I suppose the Covenant deliberately does not specify problems that Anglican Churches might find between themselves, that they may raise into the process, nor is it for me to define what they may be. Nevertheless, here is a matter of concern. And my difficulty with the Covenant response, as it is being understood - to bring us back forward again - is that it is all too sharply defining too soon on too broad a scale what is a matter of disagreement. But if there is a disagreement then the only process that follows is that one which brings the parties together, not divides them apart further. I have to be plain here, and I am not willing to accept the pressure, even if I could and then so act, to overturn what some have called my laudable desire to keep on going the extra mile to enable dialogue. My example is of Mary who, told of the coming of the Lord, said yes; she did not say no, and she was obedient and stayed with that yes to the foot of the Cross.

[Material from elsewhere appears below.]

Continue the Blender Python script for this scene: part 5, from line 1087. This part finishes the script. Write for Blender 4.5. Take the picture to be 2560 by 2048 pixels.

We are, so to speak, all in the same swimming pool surrounded by glass, and, to use that metaphor, people in glass houses cannot throw stones including outwards. Who, it has been said, throws the first stone?

This is obviously a very difficult matter for me, and to thus come to a new conclusion, one that is admittedly on this specific point at some variance from my December video, made such a short time ago. It is this: if it is now the consensus that the purpose of the Covenant is to not enable dialogue, but to 'give a clear lead' in the way that some want, or indeed to build a worldwide canonical Church that is based on exclusion, then it might be better if we either revise the Covenant further or indeed not introduce it. I said in December I hope all provinces accept it and I would have hoped quickly; now I cannot be saying this given the use to which the Covenant could be put and which in some quarters seems determined to be put.

Now I realise that this is a considerable turn-around and a reversal on my part, and in conclusion all I would further say on this day is that I realise the personal and position implications on pursuing a strategy for many years of my appointment and then coming to this rather abrupt different conclusion at this time.

END

PS. I have been given to understand that this is an April Fools joke.